* **Exercise aim**
Print the lines beginning with the one that contains "Write part 2" and ending with the one that contains "return tag(o, label, 'piling', group)", exactly, both included, and no other lines.

* **Dataset content**
———
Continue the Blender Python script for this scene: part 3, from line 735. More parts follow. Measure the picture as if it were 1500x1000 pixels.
———
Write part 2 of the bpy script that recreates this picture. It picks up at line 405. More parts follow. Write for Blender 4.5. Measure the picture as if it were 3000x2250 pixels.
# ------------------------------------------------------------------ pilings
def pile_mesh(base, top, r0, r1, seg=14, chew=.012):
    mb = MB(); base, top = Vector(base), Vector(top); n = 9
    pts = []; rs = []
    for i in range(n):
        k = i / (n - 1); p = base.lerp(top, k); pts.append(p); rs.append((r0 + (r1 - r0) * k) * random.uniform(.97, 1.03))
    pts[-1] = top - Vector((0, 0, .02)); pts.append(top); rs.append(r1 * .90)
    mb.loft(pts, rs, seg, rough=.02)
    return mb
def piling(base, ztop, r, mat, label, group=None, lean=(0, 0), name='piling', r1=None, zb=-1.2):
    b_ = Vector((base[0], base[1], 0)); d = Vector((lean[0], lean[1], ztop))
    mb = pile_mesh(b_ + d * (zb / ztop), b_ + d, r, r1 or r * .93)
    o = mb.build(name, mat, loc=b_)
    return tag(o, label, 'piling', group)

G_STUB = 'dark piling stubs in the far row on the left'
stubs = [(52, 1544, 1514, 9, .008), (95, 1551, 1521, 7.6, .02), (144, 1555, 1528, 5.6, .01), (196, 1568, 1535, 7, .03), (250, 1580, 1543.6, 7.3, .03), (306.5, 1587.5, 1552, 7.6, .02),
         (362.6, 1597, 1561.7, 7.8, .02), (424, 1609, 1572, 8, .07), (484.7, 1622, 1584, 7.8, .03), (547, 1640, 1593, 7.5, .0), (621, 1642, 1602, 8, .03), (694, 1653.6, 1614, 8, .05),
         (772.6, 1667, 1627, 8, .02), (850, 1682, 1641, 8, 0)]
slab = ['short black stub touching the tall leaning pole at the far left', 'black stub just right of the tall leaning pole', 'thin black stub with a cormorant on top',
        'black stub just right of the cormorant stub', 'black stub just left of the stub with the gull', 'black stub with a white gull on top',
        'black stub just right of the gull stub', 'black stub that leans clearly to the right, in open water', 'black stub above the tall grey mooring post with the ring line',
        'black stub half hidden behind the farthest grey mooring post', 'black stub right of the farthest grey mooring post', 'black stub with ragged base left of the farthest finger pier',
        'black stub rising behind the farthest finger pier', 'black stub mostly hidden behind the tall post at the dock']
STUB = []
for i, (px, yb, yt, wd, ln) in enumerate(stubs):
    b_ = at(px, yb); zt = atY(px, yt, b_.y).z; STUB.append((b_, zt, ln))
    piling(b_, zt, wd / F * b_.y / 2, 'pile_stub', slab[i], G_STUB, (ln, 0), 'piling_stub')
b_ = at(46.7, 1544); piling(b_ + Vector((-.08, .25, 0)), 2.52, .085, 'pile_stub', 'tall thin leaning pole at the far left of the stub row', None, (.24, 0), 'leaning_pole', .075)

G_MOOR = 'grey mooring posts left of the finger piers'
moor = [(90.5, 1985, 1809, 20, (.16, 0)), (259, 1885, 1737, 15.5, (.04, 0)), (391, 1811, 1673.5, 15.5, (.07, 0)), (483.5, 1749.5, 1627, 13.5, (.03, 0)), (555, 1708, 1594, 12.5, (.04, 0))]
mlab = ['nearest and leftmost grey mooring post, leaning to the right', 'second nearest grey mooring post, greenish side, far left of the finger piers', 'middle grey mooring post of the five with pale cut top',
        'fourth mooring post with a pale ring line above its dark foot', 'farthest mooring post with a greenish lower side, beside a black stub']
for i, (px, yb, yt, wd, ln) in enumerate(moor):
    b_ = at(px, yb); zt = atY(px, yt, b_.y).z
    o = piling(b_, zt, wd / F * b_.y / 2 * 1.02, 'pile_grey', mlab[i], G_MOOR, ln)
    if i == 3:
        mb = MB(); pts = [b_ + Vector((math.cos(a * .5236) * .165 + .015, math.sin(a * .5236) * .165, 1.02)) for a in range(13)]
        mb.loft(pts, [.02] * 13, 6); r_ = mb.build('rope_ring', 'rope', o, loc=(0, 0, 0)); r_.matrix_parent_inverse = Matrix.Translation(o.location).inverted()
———
* **Exercise response**
Write part 2 of the bpy script that recreates this picture. It picks up at line 405. More parts follow. Write for Blender 4.5. Measure the picture as if it were 3000x2250 pixels.
# ------------------------------------------------------------------ pilings
def pile_mesh(base, top, r0, r1, seg=14, chew=.012):
    mb = MB(); base, top = Vector(base), Vector(top); n = 9
    pts = []; rs = []
    for i in range(n):
        k = i / (n - 1); p = base.lerp(top, k); pts.append(p); rs.append((r0 + (r1 - r0) * k) * random.uniform(.97, 1.03))
    pts[-1] = top - Vector((0, 0, .02)); pts.append(top); rs.append(r1 * .90)
    mb.loft(pts, rs, seg, rough=.02)
    return mb
def piling(base, ztop, r, mat, label, group=None, lean=(0, 0), name='piling', r1=None, zb=-1.2):
    b_ = Vector((base[0], base[1], 0)); d = Vector((lean[0], lean[1], ztop))
    mb = pile_mesh(b_ + d * (zb / ztop), b_ + d, r, r1 or r * .93)
    o = mb.build(name, mat, loc=b_)
    return tag(o, label, 'piling', group)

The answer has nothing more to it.